Ibu Sarip disiksa karena tidak bisa membayar. Ibu Sarip pun merintih, "Sariip mreneo, Le, Mbokmu diajar Londo, Le..." (Sarip... kemarilah, nak, ibumu disiksa Belanda, nak).

Sarip dengan kesaktiannya mendengar ibunya disiksa, pulang dan menghajar Lurah Gedangan dan para centengnya, yang mengakibatkan kematian Lurah Gedangan.

Adegan selanjutnya, Paidi sedang bercengkrama dengan Saropah, putri Ridwan di rumah Ridwan (paman Sarip). Saropah ditemani beberapa temannya bersenda gurau.

Sarip pun mendatangi pamannya Ridwan untuk menuntut pertanggungjawaban pamannya. Perselisihan mulut terjadi, namun Ridwan kemudian lari dan minta bantuan Paidi.

Di tepi Sungai Sedati, perkelahian terjadi. Paidi dengan senjata andalannya "jagang baceman" berhasil mengalahkan Sarip. Sarip meninggal dunia di tempat.

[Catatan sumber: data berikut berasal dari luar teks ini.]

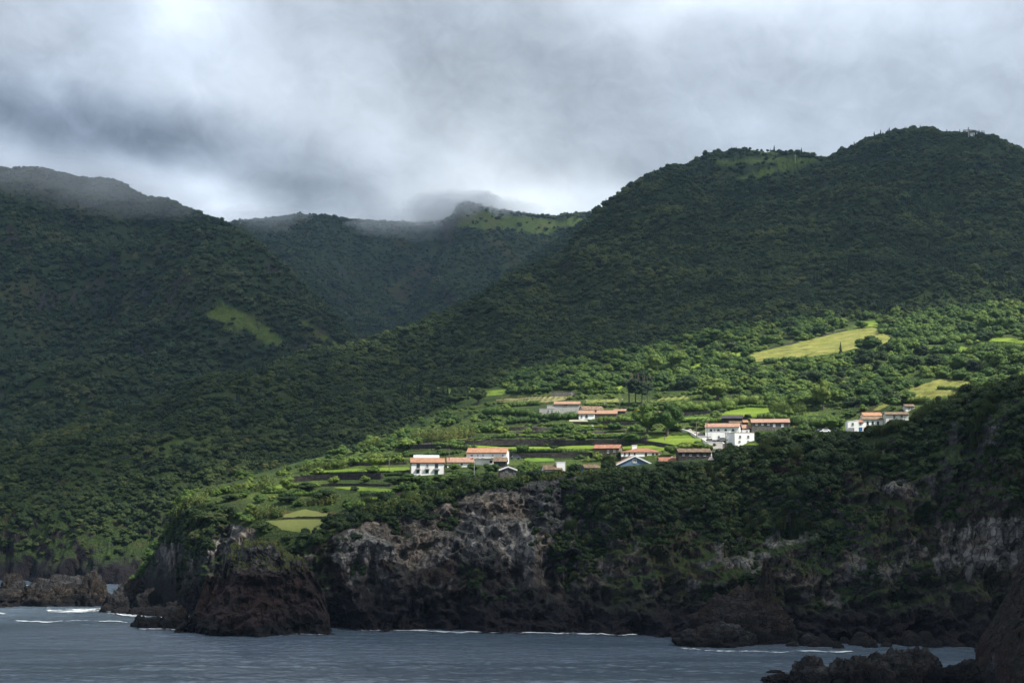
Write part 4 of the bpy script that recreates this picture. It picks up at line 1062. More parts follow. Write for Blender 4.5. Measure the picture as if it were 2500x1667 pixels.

Ibunya yang berangkat mencuci baju di tepi sungai Sedati, berujar "Sarip tangio, Le... durung wayahe awakmu mati, yo, Le..." (Sarip, bangunlah, nak... Belum waktunya kamu meninggal, nak).

Sarip pun bangun seolah bangun dari tidurnya Sejak saat itulah, Sarip dendam kepada para tuan tanah dan Belanda. Ia berjanji akan membantu orang miskin yang dananya dikeruk untuk kemakmuran orang kaya.

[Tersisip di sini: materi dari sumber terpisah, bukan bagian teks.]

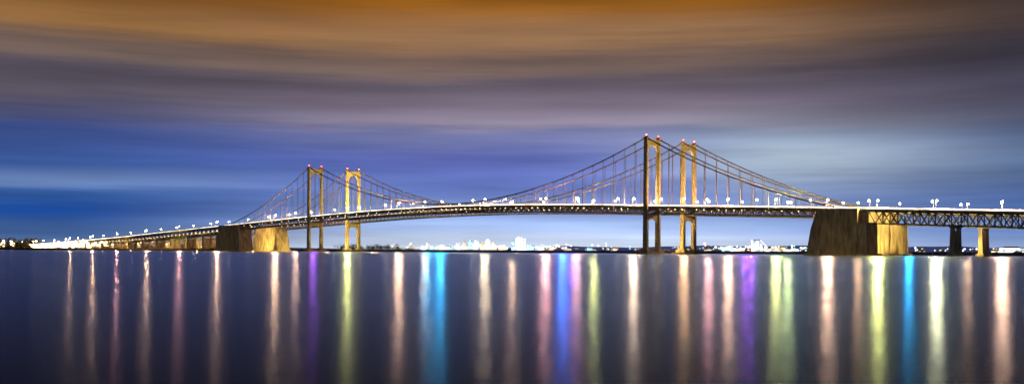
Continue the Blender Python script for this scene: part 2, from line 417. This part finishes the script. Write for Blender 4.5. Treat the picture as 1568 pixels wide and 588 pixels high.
for px,col,st_ in [(1392,CYAN,.6),(1150,PUR,.28),(1140,PUR,.28),(862,BLU,1.0),(877,PUR,.25),(674,CYAN,.7),(655,CYAN,.3),(480,PUR,.2),(86,CYAN,.6)]:
    k=(px-784)/1545; s=s_at(0,-13,k); y=BASE[0][1]+UY*s
    signal_lamp(0,s,col,PW*st_*min(2.2,(y/1170)**2))

def flood(loc,target,power,ang,col=(1,.64,.18)):
    mb=MB(); x,y,z=loc
    mb.frus(x,y,z-1.2,z-.6,(.9,.9),(.5,.5)); mb.frus(x,y,z-.6,z,(.3,.7),(.5,.9)); mb.beam((x,y,-2 if z<12 else z-3),(x,y,z-1),.5)
    o=mb.obj("floodlight_or_fill",[M_pole])
    ld=bpy.data.lights.new("beam",'SPOT'); ld.energy=power; ld.spot_size=math.radians(ang); ld.spot_blend=.6; ld.color=col; ld.shadow_soft_size=.6
    lo=bpy.data.objects.new("beam",ld); sc.collection.objects.link(lo); lo.parent=o
    aim(lo,loc,target,1.2)
flood(P(0,SPAN-60,14,zd(600)+4),P(1,SPAN,0,100),1.6e6,60)
flood(P(0,SPAN-20,30,5),P(1,SPAN,0,35),3.5e5,80)
flood(P(0,-60,16,zd(0)+4),P(1,0,0,95),2.0e5,70)
flood(P(0,10,32,5),P(1,0,0,30),1.3e5,90)
flood(P(0,45,-2,zd(45)+3),P(0,0,0,105),.8e5,70)
flood(P(0,-40,-2,zd(-40)+3),P(0,0,0,105),.8e5,70)
flood(P(0,SPAN+50,-2,zd(700)+3),P(0,SPAN,0,105),.6e5,70)
flood(P(0,SPAN-50,-2,zd(600)+3),P(0,SPAN,0,105),.4e5,70)
flood(P(0,20,2,5),P(0,0,0,40),.25e5,100)
flood(P(0,SPAN-20,2,5),P(0,SPAN,0,40),.3e5,100)
flood(P(0,-235,35,5),P(1,-232,-12,22),1.8e5,120)
flood(P(0,-300,55,5),P(1,-262,0,20),1.1e5,110)
flood(P(0,SPAN+215,34,5),P(1,SPAN+240,-12,22),2.2e5,120)
flood(P(0,SPAN+165,76,5),P(1,SPAN+205,0,20),1.0e5,100)
flood(P(0,-235,-60,5),P(0,-232,-12,22),.10e5,120)  # added weak fill to lift the near anchorage's dark face, no known lamp
flood(P(0,SPAN+240,-70,5),P(0,SPAN+240,-12,22),.08e5,120)  # added fill again, for the left anchorage's dark near face
flood(P(0,-342,45,5),P(1,-342,0,20),.8e5,90)
for s in (1000,1110,1220,1330,1450,1580,1700,1820):
    flood(P(0,s,40,4),P(1,s+10,0,12),6e5,130)
for s in (1060,1280,1500,1650,1800):
    flood(P(0,s,-35,4.5),P(0,s+10,0,12),1.2e5,130)
    
mb=MB(); mx,my=P(0,-283,30,0)[:2]
for i in range(8):
    z0=i*5; z1=z0+5; r0=1.6-.12*i; r1=1.6-.12*(i+1)
    for sx,sy in ((-1,-1),(1,-1),(1,1),(-1,1)):
        mb.beam((mx+sx*r0,my+sy*r0,z0),(mx+sx*r1,my+sy*r1,z1),.3)
    mb.beam((mx-r0,my-r0,z0),(mx+r1,my-r1,z1),.2); mb.beam((mx+r0,my-r0,z0),(mx-r1,my-r1,z1),.2)
    mb.beam((mx-r1,my-r1,z1),(mx+r1,my-r1,z1),.2); mb.beam((mx-r1,my+r1,z1),(mx+r1,my+r1,z1),.2)
mb.frus(mx,my,-3,2,(3,3),(3,3)); mb.frus(mx,my,40,40.4,(1.5,1.5),(1.5,1.5))
mb.obj("lattice_mast",[mat("teal_paint",(.1,.35,.33),.5)])

# ------------------------------------------------------------------ water
mb=MB(); mb.v=[(-90000,-3000,0),(90000,-3000,0),(90000,90000,0),(-90000,90000,0)]; mb.f=[(0,1,2,3)]; mb.m=[0]
mw=bpy.data.materials.new("river_water"); mw.use_nodes=True; t_=mw.node_tree
for n_ in list(t_.nodes): t_.nodes.remove(n_)
NW=t_.nodes.new; LW=t_.links.new
outm=NW('ShaderNodeOutputMaterial'); gl=NW('ShaderNodeBsdfAnisotropic'); df=NW('ShaderNodeBsdfDiffuse'); asd=NW('ShaderNodeAddShader')
gl.distribution='GGX'
df.inputs[0].default_value=(.003,.016,.06,1)
LW(gl.outputs[0],asd.inputs[0]); LW(df.outputs[0],asd.inputs[1]); LW(asd.outputs[0],outm.inputs[0])
# reflectance of a wave-roughened river (falls off faster than a flat mirror)
lw=NW('ShaderNodeLayerWeight'); lw.inputs[0].default_value=.5
pw=NW('ShaderNodeMath'); pw.operation='POWER'; LW(lw.outputs['Facing'],pw.inputs[0]); pw.inputs[1].default_value=15.0
ma=NW('ShaderNodeMath'); ma.operation='MULTIPLY_ADD'; LW(pw.outputs[0],ma.inputs[0]); ma.inputs[1].default_value=.85; ma.inputs[2].default_value=.02
vs=NW('ShaderNodeVectorMath'); vs.operation='SCALE'; vs.inputs[0].default_value=(.60,.78,1.0); LW(ma.outputs[0],vs.inputs['Scale']); LW(vs.outputs[0],gl.inputs['Color'])
tx=NW('ShaderNodeTexCoord')
mp0=NW('ShaderNodeMapping'); mp0.inputs['Scale'].default_value=(.8,2.4,1); LW(tx.outputs['Object'],mp0.inputs[0])
no=NW('ShaderNodeTexNoise'); no.inputs['Scale'].default_value=1.5; no.inputs['Detail'].default_value=4; no.inputs['Roughness'].default_value=.65
LW(mp0.outputs[0],no.inputs['Vector'])
bp=NW('ShaderNodeBump'); bp.inputs['Strength'].default_value=.7; bp.inputs['Distance'].default_value=.016
LW(no.outputs[0],bp.inputs['Height']); LW(bp.outputs[0],gl.inputs['Normal'])
n2_=NW('ShaderNodeTexNoise'); n2_.inputs['Scale'].default_value=.02; n2_.inputs['Detail'].default_value=3
mp=NW('ShaderNodeMapping'); mp.inputs['Scale'].default_value=(.15,1,1); LW(tx.outputs['Object'],mp.inputs[0]); LW(mp.outputs[0],n2_.inputs['Vector'])
mr=NW('ShaderNodeMapRange'); mr.inputs[1].default_value=.3; mr.inputs[2].default_value=.7; mr.inputs[3].default_value=.205; mr.inputs[4].default_value=.23
LW(n2_.outputs[0],mr.inputs[0]); LW(mr.outputs[0],gl.inputs['Roughness'])
mb.obj("river_water",[mw])

# ------------------------------------------------------------------ far bank
shore=[(-60000,6000),(-6000,3300),(-1700,2180),(-1100,2020),(-760,1900),(-560,1800),(-420,1880),(-200,1900),(60,1920),(380,1800),(560,1420),(700,1290),(1100,1240),(3000,1200),(60000,2500)]
sh=[]
for i in range(len(shore)-1):
    x0,y0=shore[i]; x1,y1=shore[i+1]
    k=1 if abs(x1-x0)>3000 else 14
    for j in range(k):
        q=j/k; sh.append((x0+(x1-x0)*q,y0+(y1-y0)*q+(random.uniform(-7,7) if k>1 else 0)))
sh.append(shore[-1])
mb=MB(); n=len(sh)
rows=[(0,-1),(4,1.6),(22,4.0),(300,4.2),(90000,4.2)]
for dy,z in rows:
    for x,y in sh: mb.v.append((x,y+dy,z+(random.uniform(-.5,.5) if 0<dy<100 else 0)))
for r in range(len(rows)-1):
    for i in range(n-1): mb.f.append((r*n+i,r*n+i+1,(r+1)*n+i+1,(r+1)*n+i)); mb.m.append(0)
mb.obj("ground",[M_ground])
def shy(x):
    for i in range(len(sh)-1):
        if sh[i][0]<=x<=sh[i+1][0]:
            return sh[i][1]+(sh[i+1][1]-sh[i][1])*(x-sh[i][0])/(sh[i+1][0]-sh[i][0])
    return 1300
def trees(name,lst):
    mb=MB()
    for x,y,h in lst:
        mb.frus(x,y,1.5,4+h*.5,(.3,.3),(.18,.18),None,1)
        for _ in range(4):
            a=random.uniform(0,6.28); mb.beam((x,y,3+h*.35),(x+math.cos(a)*h*.25,y+math.sin(a)*h*.25,3+h*.75),.15,None,1)
        for c_ in range(8):
            cx=x+random.gauss(0,h*.25); cy=y+random.gauss(0,h*.2); cz=3.5+h*random.uniform(.15,.95); r=h*random.uniform(.1,.2)
            for _ in range(18):
                p=Vector((cx+random.gauss(0,r),cy+random.gauss(0,r),max(3.5,cz+random.gauss(0,r*.7)))); e=h*.09
                b0=len(mb.v)
                for k in range(3): mb.v.append(tuple(p+Vector((random.uniform(-e,e),random.uniform(-e,e),random.uniform(-e,e)))))
                mb.f.append((b0,b0+1,b0+2)); mb.m.append(0)
    return mb.obj(name,[M_leaf,M_bark])
l=[]
for _ in range(90):
    x=random.uniform(-330,-180); l.append((x,shy(x)+random.uniform(8,60),random.uniform(6,11)*(1 if x<-220 else .5)))
for _ in range(120):
    x=random.uniform(-1330,-1110); l.append((x,2300+random.uniform(0,120),random.uniform(10,24)))
for _ in range(110):
    x=random.uniform(560,1100); l.append((x,shy(x)+random.uniform(8,60),random.uniform(3,7)))
for _ in range(500):
    x=random.uniform(-1150,560); l.append((x,shy(x)+random.uniform(8,50),random.uniform(1.5,3.5)))
trees("tree_line",l)

def hill(name,x0,x1,y,hf,seed):
    mb=MB(); k=90; random.seed(seed)
    ph=[random.uniform(0,6.28) for _ in range(5)]
    for i in range(k+1):
        q=i/k; x=x0+(x1-x0)*q
        h=hf*(math.sin(math.pi*min(1,max(0,q)))**.5)*(.75+.13*math.sin(9*q+ph[0])+.08*math.sin(23*q+ph[1])+.04*math.sin(61*q+ph[2]))
        mb.v+=[(x,y,1),(x,y+400,4+h),(x,y+2500,1)]
    for i in range(k):
        for r in (0,1): mb.f.append((i*3+r,(i+1)*3+r,(i+1)*3+r+1,i*3+r+1)); mb.m.append(0)
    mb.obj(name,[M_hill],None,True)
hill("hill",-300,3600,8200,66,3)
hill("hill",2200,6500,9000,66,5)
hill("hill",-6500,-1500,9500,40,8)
random.seed(11)
mb=MB(); mm_=[emis("town_lamp_warm",(1,.58,.22),13),emis("town_lamp_white",(.9,.95,1),10),emis("town_lamp_red",(1,.15,.1),6),emis("town_lamp_cyan",(.2,.8,1),7)]
def dot(px,y,z,r,mi):
    x=(px-784)/1545*y; mb.frus(x,y,z-r,z,(r*.5,r*.5),(r,r),None,mi); mb.frus(x,y,z,z+r,(r,r),(r*.4,r*.4),None,mi); mb.beam((x,y,0),(x,y,z-r),r*.3,None,4)
for _ in range(180): dot(random.uniform(600,1240),random.uniform(3500,7800),random.uniform(9,34),random.uniform(.9,2.0),random.choice([0,0,1,1,2,3]))
for _ in range(80): dot(random.uniform(640,870),random.uniform(3500,4500),random.uniform(9,22),random.uniform(1.0,2.0),random.choice([1,0,0,3]))
for _ in range(70): dot(random.uniform(1095,1235),random.uniform(2600,3000),random.uniform(8,18),random.uniform(.9,1.8),random.choice([1,0,0,3]))
for _ in range(280):
    px=random.uniform(50,165); dot(px,random.uniform(2120,2350),random.uniform(6,9+16*(px-50)/115),random.uniform(1.3,2.9),random.choice([0,0,0,1]))
for _ in range(50): dot(random.uniform(165,330),random.uniform(2150,2400),random.uniform(6,18),random.uniform(.7,1.5),0)
for _ in range(30): dot(random.uniform(1385,1568),random.uniform(1600,2300),random.uniform(7,13),random.uniform(.4,.9),random.choice([0,1,1]))
for _ in range(18): dot(random.uniform(0,60),random.uniform(2250,2300),random.uniform(8,20),random.uniform(.8,1.8),random.choice([0,0,1]))
mb.obj("town_lights",mm_+[M_pole])
WM=[winmat("lit_windows_wall_glow_white",(.85,.95,1),4.5,.7,(.5,.5,.5),6),winmat("lit_windows_wall_glow_warm",(1,.8,.5),3.2,.6,cell=6),winmat("lit_windows_wall_glow_cyan",(.45,.85,1),3.2,.6,cell=6)]
M_roof=mat("roof_membrane",(.2,.2,.22),.8)
def building(px,wp,hp,Yd,mi,kind=0):
    sc_=Yd/1545; x=(px-784)*sc_; wd=wp*sc_/2; h=hp*sc_+3
    mb=MB()
    mb.frus(x,Yd,2,h*.9,(wd,wd*.7),(wd,wd*.7),None,0)
    mb.frus(x,Yd,h*.9,h*.9+1.5,(wd+.5,wd*.7+.5),(wd+.5,wd*.7+.5),None,1)
    mb.frus(x-wd*.2,Yd,h*.9+1.5,h+1.6,(wd*.55,wd*.4),(wd*.5,wd*.35),None,0 if kind==0 else 1)
    mb.frus(x,Yd-wd*.7-1,2,6,(wd*.4,.9),(wd*.4,.9),None,1)
    if h>40: mb.beam((x,Yd,h),(x,Yd,h+10),.8,None,1)
    mb.obj("office_building",[WM[mi],M_roof])
for (px,wp,hp,mi) in [(648,7,6,0),(662,7,7,2),(677,8,8,0),(689,8,8,2),(701,6,10,0),(711,6,13,1),(720,6,16,2),(729,7,15,0),(739,6,13,1),(747,6,17,0),(756,7,12,1),(769,12,8,1),(797,15,21,0),(786,6,13,2),(812,11,9,2),(826,14,7,0),(843,8,5,1),(870,10,4,1),(905,12,4,2),(940,8,4,1),(630,9,5,1),(612,8,4,1)]:
    building(px,wp,hp,4800+random.uniform(-200,400),mi)
for (px,wp,hp,mi) in [(1112,12,8,2),(1124,9,6,0),(1180,14,6,0),(1197,10,8,1),(1214,16,5,0),(1135,8,5,1),(1084,10,4,1)]:
    building(px,wp,hp,2900+random.uniform(-80,80),mi,1)
for (px,wp,hp,mi) in [(1552,34,9,0),(1524,9,5,1),(1410,10,4,1)]:
    building(px,wp,hp,1750,mi,1)
mb=MB(); Yd=2900; x=(1160-784)/1545*Yd
M_white=mat("white_cladding_glow",(.8,.8,.8),.6,emit=(.8,.9,1),estr=1.1)  # cladding given its own glow so that it looks lit
K=20; bb=len(mb.v)
for r,z in ((16,2),(16,14),(11,26),(3,36),(0.5,37)):
    for k in range(K): mb.v.append((x+r*math.cos(6.283*k/K),Yd+r*math.sin(6.283*k/K),z))
for i in range(4):
    for k in range(K): mb.f.append((bb+i*K+k,bb+i*K+(k+1)%K,bb+(i+1)*K+(k+1)%K,bb+(i+1)*K+k)); mb.m.append(0)
mb.beam((x+2,Yd-18,38),(x+36,Yd-18,4),2.5,3,0); mb.beam((x+2,Yd-18,2),(x+2,Yd-18,40),1.2,None,1); mb.beam((x-20,Yd-18,2),(x-20,Yd-18,38),5,None,0); mb.beam((x-20,Yd-18,37),(x+3,Yd-18,38),2,None,1)
mb.obj("storage_silo",[M_white,M_pole])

Adegan berikutnya, Belanda mengadakan acara ulang tahun Kerajaan Belanda dengan mengadakan acara Kompeni Mencari Bakat (KMB). Peserta menampilkan bakat-bakat tari remo, stand up comedy maupun parikan khas Jawa Timuran.

Sarip datang dengan kawan-kawannya mengobrak-abrik acara dan merampok harta dari Belanda dan para tamu undangan. Paidi yang saat itu berada di sanapun akhirnya kalah dalam pertarungan. Sarip yang ditembak Belandapun ternyata masih bisa bangun lagi, tidak mati.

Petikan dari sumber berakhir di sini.